2. Embedding uC/OS-II in a microcontroller system will increase system overhead. Currently used 51 microcontrollers generally refer to the 87C51 or 89C51, which have on-chip RAM and ROM. For some simple programs, traditional programming methods eliminate the need for external memory. If uC/OS-II is embedded, external ROM is also unnecessary if only task scheduling, task switching, semaphore handling, and delay or timeout services are required; however, external RAM is still necessary. Since uC/OS-II is a customizable operating system, its RAM requirements depend on the number of operating system functions. For example, uC/OS-II allows users to define the maximum number of tasks. Since each task requires a corresponding data structure TCB, which occupies a significant amount of memory, the actual needs must be considered when defining the maximum number of tasks. Setting it too high will inevitably lead to unnecessary waste. The total RAM requirement after embedding uC/OS-II can be derived from the following expression:
Total RAM requirement = Application RAM requirement + Kernel data area RAM requirement + (Task stack requirement + Maximum interrupt nesting stack requirement) × Number of tasks
Fortunately, uC/OS-II allows defining the stack space size for each task, enabling developers to allocate stack space according to the actual needs of the task. However, with limited RAM, care should still be taken when using large arrays, data structures, and functions; remember, function parameters are also pushed onto the stack.
3. Porting uC/OS-II is also a task that requires careful attention. If there are no existing porting examples, you must write the porting code yourself. Although it only requires modifying two files, a good understanding of the corresponding microprocessor is still necessary, and it's best to refer to existing porting examples. Furthermore, even if there are porting examples, it's advisable to read them before programming, as they involve stack operations. When writing interrupt service routines, the order in which registers are pushed onto the stack must correspond to the order in the porting code.

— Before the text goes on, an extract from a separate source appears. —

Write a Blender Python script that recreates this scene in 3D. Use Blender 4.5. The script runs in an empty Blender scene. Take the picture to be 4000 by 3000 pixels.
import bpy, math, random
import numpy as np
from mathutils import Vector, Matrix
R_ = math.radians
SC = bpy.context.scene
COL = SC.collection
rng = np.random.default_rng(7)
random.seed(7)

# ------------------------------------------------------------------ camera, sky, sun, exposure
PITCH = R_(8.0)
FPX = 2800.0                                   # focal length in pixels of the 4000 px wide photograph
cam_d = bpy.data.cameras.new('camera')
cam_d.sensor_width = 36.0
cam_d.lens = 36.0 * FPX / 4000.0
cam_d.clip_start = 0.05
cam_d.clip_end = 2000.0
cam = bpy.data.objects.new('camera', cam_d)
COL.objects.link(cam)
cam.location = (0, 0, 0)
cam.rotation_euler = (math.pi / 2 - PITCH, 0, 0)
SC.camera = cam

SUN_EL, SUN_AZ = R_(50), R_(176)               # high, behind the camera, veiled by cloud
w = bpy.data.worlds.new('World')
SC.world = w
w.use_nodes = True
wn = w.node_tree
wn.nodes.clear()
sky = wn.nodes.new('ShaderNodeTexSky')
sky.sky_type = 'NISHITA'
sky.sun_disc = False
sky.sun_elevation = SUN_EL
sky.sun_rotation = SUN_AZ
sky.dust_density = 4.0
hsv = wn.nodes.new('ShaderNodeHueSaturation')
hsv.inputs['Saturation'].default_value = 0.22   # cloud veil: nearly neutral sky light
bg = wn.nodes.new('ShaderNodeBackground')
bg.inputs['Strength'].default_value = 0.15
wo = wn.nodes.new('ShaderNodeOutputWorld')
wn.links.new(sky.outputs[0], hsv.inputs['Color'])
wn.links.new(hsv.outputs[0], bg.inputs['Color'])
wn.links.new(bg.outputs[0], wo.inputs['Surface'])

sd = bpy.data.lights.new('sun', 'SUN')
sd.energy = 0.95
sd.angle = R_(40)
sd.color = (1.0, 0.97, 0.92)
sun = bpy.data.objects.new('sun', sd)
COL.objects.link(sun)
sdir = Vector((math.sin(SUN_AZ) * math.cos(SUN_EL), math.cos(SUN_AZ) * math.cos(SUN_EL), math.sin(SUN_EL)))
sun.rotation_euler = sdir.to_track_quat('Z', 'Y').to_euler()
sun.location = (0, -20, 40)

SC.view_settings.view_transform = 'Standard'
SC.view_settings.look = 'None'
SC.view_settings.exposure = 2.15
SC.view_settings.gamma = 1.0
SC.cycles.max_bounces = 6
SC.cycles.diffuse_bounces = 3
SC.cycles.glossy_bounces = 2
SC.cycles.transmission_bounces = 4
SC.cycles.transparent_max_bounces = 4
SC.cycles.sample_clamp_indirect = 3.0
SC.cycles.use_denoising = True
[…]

4. Unlike some other well-known embedded operating systems, uC/OS-II has a simpler boot process in microcontroller systems. Unlike some operating systems that require compiling the kernel into an image file and writing it to ROM, then loading the file from ROM into RAM after power-on reset before running the application, uC/OS-II's kernel and application are compiled together into a single file. Users only need to convert this file to HEX format and write it to ROM. After power-on, it will run like a regular microcontroller program.
Conclusion
As can be seen from the above introduction, uC/OS-II has advantages such as being free, easy to use, highly reliable, and having good real-time performance. However, it also has disadvantages such as difficulty in porting and a lack of necessary technical support, and it is not as widely used or continuously researched and updated as commercial embedded systems. However, its openness allows developers to customize and add the required functions, playing a unique role in many application areas. Of course, whether to embed uC/OS-II into a microcontroller system depends on the project being developed. For some simple, low-cost projects, there is no need to use an embedded operating system.